INSTRUCTIONS TO FOLLOW: Copy out each line below that has the word "part" in it.

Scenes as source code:

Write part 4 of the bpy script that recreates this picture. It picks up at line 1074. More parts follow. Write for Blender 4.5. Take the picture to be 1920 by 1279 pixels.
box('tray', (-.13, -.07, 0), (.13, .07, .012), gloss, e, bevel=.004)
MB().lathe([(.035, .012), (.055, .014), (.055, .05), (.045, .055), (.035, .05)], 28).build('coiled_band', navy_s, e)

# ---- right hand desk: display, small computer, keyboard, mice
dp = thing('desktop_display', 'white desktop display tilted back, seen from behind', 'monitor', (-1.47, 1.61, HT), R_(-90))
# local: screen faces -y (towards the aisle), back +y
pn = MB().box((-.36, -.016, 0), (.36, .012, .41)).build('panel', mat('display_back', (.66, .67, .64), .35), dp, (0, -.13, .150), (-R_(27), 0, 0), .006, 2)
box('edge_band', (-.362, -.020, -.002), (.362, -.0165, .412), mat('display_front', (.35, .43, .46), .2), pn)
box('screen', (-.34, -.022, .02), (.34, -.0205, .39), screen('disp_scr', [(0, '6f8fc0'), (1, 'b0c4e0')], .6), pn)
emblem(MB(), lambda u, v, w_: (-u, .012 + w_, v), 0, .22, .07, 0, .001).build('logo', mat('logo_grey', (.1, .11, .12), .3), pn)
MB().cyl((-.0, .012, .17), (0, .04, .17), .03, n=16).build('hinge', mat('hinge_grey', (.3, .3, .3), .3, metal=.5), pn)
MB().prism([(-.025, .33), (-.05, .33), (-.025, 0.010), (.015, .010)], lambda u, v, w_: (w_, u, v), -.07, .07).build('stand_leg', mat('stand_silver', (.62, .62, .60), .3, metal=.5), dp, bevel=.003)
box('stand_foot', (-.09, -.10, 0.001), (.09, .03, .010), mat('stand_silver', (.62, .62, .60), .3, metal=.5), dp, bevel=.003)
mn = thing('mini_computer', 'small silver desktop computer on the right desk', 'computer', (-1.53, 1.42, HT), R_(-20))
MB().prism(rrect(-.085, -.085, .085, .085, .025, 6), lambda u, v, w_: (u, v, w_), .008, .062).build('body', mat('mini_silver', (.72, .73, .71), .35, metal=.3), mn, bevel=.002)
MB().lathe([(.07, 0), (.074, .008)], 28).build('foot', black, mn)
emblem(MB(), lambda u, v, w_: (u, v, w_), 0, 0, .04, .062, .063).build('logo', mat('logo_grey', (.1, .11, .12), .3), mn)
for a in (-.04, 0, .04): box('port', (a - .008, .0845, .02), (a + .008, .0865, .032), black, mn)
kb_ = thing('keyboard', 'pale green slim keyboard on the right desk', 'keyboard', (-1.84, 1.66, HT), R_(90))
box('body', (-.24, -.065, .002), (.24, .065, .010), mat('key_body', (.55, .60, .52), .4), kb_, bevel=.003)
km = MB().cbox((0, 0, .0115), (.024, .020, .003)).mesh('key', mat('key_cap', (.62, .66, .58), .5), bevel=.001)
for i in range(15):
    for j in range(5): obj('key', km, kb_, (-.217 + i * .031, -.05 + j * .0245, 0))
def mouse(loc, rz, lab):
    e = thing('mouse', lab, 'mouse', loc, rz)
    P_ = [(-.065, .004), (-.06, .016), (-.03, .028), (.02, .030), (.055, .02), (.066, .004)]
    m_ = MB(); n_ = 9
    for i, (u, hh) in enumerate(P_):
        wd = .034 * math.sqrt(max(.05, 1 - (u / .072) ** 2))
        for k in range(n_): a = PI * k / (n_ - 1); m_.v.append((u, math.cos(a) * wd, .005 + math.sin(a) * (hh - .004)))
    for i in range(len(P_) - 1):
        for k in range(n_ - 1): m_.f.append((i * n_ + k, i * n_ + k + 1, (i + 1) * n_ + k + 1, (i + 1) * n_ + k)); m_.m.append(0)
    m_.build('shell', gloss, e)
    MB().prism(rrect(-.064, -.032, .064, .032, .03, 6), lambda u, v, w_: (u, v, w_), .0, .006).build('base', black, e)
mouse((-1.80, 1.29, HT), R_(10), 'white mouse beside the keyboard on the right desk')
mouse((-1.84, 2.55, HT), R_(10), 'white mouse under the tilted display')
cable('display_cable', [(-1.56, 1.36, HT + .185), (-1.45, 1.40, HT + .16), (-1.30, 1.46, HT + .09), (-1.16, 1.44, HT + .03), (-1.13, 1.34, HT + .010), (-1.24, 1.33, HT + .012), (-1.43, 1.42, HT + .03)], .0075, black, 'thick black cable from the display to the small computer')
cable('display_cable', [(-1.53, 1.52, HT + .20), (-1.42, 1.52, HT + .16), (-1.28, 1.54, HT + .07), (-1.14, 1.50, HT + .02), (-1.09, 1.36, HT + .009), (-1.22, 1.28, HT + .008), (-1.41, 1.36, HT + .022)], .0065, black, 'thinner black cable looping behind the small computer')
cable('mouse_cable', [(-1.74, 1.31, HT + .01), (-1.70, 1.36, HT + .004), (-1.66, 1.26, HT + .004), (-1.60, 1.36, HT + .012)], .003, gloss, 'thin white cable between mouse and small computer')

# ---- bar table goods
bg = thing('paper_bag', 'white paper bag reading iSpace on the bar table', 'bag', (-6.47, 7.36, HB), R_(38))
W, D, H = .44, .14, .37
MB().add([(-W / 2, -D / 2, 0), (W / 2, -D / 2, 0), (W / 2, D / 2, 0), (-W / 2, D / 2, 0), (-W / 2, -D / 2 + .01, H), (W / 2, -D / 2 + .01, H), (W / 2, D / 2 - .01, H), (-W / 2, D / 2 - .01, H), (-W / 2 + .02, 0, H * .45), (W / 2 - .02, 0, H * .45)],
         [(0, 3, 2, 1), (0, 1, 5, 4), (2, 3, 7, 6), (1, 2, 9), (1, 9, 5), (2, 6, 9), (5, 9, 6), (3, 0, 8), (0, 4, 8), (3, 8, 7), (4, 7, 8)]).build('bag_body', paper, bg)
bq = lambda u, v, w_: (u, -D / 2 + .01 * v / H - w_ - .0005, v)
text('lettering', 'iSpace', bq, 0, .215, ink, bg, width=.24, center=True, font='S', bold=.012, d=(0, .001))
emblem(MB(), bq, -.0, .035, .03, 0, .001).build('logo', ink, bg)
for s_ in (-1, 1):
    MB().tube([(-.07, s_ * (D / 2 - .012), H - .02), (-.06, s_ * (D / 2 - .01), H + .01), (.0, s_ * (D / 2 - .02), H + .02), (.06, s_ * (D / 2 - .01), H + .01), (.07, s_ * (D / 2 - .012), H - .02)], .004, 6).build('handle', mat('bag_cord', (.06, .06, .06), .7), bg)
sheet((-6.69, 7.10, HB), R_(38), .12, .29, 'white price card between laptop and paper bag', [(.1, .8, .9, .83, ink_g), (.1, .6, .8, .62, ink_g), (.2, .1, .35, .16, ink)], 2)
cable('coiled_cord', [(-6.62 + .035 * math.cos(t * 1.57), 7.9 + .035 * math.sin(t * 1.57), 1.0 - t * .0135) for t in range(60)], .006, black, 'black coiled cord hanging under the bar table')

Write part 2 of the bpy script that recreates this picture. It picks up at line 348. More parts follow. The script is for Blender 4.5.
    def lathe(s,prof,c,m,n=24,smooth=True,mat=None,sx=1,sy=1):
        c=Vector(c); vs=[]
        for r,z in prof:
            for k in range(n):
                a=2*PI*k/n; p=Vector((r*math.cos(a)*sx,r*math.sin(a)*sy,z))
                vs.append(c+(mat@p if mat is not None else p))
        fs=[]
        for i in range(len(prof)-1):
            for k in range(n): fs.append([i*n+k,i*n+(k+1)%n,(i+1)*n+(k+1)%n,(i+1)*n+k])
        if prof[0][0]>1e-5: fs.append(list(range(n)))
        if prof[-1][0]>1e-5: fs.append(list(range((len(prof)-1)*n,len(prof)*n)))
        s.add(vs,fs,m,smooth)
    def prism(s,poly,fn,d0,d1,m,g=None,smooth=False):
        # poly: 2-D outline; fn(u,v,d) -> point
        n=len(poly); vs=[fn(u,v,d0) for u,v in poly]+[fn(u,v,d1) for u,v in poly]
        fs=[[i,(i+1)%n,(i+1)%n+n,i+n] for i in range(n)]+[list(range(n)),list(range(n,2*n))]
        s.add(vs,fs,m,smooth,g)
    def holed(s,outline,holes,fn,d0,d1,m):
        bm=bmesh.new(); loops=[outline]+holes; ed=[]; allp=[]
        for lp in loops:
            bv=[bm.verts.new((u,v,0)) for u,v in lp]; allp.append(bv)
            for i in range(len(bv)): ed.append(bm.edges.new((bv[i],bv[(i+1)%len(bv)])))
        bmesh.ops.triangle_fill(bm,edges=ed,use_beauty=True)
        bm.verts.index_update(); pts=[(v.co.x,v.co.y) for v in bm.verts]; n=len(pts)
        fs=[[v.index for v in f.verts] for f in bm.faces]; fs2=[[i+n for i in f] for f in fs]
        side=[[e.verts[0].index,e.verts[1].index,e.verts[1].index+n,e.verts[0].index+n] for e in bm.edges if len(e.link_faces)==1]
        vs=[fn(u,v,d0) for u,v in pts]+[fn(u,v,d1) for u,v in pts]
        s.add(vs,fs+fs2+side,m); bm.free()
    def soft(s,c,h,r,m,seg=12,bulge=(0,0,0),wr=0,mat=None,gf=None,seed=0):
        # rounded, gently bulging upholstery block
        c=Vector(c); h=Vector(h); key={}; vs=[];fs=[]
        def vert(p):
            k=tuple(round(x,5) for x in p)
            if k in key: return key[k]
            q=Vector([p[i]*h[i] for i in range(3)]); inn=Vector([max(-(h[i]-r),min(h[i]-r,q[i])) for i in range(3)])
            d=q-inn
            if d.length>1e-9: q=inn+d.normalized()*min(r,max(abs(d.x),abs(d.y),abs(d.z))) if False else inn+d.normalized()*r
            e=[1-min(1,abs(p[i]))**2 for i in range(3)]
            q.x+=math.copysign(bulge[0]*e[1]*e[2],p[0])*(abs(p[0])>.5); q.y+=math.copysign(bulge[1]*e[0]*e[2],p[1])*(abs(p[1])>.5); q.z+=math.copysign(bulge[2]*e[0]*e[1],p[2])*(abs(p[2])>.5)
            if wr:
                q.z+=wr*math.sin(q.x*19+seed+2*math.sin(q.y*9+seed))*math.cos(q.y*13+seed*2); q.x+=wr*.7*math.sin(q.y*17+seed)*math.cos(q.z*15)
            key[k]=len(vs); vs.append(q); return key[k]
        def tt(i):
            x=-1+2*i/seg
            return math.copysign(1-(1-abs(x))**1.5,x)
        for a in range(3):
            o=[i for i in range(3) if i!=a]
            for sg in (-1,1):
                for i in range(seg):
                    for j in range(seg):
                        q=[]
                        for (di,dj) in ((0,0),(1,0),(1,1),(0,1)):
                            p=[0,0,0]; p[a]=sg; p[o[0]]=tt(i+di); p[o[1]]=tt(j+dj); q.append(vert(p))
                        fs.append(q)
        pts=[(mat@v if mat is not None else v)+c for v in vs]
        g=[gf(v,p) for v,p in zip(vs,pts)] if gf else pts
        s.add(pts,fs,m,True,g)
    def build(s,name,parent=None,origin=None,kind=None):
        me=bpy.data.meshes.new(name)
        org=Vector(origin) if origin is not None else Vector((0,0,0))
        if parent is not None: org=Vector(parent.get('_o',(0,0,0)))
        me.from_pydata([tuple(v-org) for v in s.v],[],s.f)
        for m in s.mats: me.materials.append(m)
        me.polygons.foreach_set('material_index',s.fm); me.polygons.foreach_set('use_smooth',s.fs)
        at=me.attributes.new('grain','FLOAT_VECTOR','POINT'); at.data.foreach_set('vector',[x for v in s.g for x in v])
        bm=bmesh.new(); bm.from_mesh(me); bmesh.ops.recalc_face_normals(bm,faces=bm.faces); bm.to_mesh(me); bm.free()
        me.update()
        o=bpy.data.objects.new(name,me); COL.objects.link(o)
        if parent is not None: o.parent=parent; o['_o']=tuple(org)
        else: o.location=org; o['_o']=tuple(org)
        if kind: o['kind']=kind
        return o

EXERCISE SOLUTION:
Write part 4 of the bpy script that recreates this picture. It picks up at line 1074. More parts follow. Write for Blender 4.5. Take the picture to be 1920 by 1279 pixels.
Write part 2 of the bpy script that recreates this picture. It picks up at line 348. More parts follow. The script is for Blender 4.5.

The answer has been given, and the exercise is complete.